Créme caramel

Recipe from: February 2010
creme caramel

Ingredients 10
Servings 1
Minutes 1 hour


Serving Change
  • For the caramel
  • 180
  • 125
  • For the custard
  • 6 large eggs
  • 5 egg yolks
  • 180
  • 1
  • 10
    vanilla extract
  • Pinch of salt


1 hour
At least half of my mother’s inspiration comes from the intense joy her dishes give my father. And boy, does he know how to enjoy! He must be the original gourmand. One of his favourites – and for that reason one of my mother’s specialities – is the French version of baked custard, crème caramel. It’s one of those dishes that tastes six times better when it’s made with yard eggs, but even with store-bought eggs it’s wonderful. And it isn’t only Pa and I who wax rhapsodic about it – this is what Julia Child has to say about crème caramel: “How lovely is the smooth and tender beauty of a caramel custard, carefully baked, unmolded, and standing high.” The Beloved says it sounds as if she’s describing part of a young girl’s anatomy, but he’s always saying things like that. It’s best to take him with a pinch of salt. This recipe is enough for a 2-litre baking tin and will therefore serve at least eight, but trust me, three or four people can polish it off in a trice. Have the baking tin ready. A cake tin that’s about 10 cm deep works well, as does a ring-shaped one. I’ve even made this recipe in a deep metal mixing bowl. Also have a deep dish ready that can serve as a bain-marie. Heat the oven to 180ºC. For the caramel you will need ¾ cup (180 ml) sugar and 3 tablespoons (45 ml) water. In a small saucepan gradually heat the sugar and water until the sugar has dissolved. Put the lid on the saucepan for 30 seconds to bring it to the boil. Allow to boil until the syrup is a lovely caramel colour. Plunge the bottom of the saucepan into cold water so the caramel doesn’t burn or go too brown, otherwise it will taste bitter. Using pot holders and working fast, pour the caramel sauce into the baking tin and swirl it around for a few minutes so the caramel covers the bottom and runs halfway up the sides. Heat gently if it sets too quickly. Set aside. Pour 1/3 cup (80 ml) water into the saucepan and heat to melt the remaining caramel so you can serve it as a caramel sauce. To make the custard, you’ll need 6 large eggs, 5 egg yolks, ¾ cup (180 ml) sugar, 4 cups (1 litre) milk, 2 teaspoons (10 ml) or more vanilla extract (try to get hold of the real thing), and a pinch of salt. Lightly combine the eggs, yolks and sugar using a wire whisk. Don’t beat too briskly or it will foam.

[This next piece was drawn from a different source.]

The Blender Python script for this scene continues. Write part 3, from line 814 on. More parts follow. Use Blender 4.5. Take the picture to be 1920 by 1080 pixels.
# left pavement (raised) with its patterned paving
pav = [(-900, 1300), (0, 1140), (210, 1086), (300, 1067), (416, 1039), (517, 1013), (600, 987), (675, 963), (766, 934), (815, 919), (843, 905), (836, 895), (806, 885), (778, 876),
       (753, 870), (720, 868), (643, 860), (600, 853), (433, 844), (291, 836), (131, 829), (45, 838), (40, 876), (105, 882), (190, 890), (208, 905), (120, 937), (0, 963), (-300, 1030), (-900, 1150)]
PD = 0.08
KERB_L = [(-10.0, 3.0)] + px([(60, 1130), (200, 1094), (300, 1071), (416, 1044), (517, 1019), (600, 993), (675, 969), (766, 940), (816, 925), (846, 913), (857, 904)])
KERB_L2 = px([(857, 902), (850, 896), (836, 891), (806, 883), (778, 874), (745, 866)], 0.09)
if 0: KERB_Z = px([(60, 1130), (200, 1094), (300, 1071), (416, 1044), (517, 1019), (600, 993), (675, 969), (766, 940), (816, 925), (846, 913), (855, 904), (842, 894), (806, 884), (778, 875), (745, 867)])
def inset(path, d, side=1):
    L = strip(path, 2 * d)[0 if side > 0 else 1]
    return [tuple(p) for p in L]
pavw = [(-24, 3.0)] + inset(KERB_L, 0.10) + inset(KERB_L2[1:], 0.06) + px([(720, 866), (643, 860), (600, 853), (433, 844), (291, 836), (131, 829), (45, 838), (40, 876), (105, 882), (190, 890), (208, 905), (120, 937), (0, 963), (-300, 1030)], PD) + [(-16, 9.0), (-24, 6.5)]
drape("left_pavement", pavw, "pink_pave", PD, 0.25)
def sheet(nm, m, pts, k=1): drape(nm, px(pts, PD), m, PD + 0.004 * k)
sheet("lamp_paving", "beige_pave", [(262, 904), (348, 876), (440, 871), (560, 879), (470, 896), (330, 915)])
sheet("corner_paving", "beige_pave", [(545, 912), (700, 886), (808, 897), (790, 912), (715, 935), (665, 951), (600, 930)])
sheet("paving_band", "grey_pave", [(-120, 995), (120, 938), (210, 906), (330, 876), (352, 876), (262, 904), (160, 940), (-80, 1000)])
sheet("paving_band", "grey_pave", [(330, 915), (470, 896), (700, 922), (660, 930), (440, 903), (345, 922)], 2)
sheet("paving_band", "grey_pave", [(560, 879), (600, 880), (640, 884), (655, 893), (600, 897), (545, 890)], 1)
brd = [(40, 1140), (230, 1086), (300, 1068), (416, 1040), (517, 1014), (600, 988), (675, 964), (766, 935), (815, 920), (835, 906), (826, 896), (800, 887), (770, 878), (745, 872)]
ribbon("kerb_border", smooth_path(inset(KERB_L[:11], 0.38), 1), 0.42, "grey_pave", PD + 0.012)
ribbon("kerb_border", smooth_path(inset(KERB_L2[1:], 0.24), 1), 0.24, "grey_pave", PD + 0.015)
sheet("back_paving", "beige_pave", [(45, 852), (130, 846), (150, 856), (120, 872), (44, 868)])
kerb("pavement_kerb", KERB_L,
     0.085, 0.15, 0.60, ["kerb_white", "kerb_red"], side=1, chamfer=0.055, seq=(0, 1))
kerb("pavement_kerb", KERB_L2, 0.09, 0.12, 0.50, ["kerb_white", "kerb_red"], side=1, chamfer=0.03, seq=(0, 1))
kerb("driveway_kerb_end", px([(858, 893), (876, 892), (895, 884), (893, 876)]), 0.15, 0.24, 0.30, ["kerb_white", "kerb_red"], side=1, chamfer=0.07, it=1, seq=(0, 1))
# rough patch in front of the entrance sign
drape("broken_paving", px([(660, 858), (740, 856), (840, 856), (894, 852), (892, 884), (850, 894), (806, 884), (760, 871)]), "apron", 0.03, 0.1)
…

Bring the milk to the boil and gradually stir it into the egg mixture to dissolve the sugar, once again without making it foam. Add the vanilla and salt, and pour the mixture through a tea strainer into the caramelised pan. Skim off any foam that might form on the surface. Place the baking tin in the bain-marie and fill the latter with boiling water to halfway up the sides of the tin containing the crème caramel. Place the bainmarie on the bottom shelf of the oven and watch the heat carefully – the water mustn’t boil, only look as if it’s about to. The crème caramel is ready when a testing needle inserted 2–3 cm from the edge comes out clean. The centre must still be a little wobbly. Remove from the bain-marie and allow to rest for 30 minutes or until dinnertime. Serve at room temperature. Slide a sharp knife all around the edge, place the serving dish over the tin and deftly flip the whole thing over. The baked custard will slide out gently and, if you’ve done everything right, you will gasp with delight. Pour over the extra caramel sauce. You can make it way ahead of time – a day or two – and keep it in the tin in the fridge. Turn out just before dinner. I like it best at room temperature.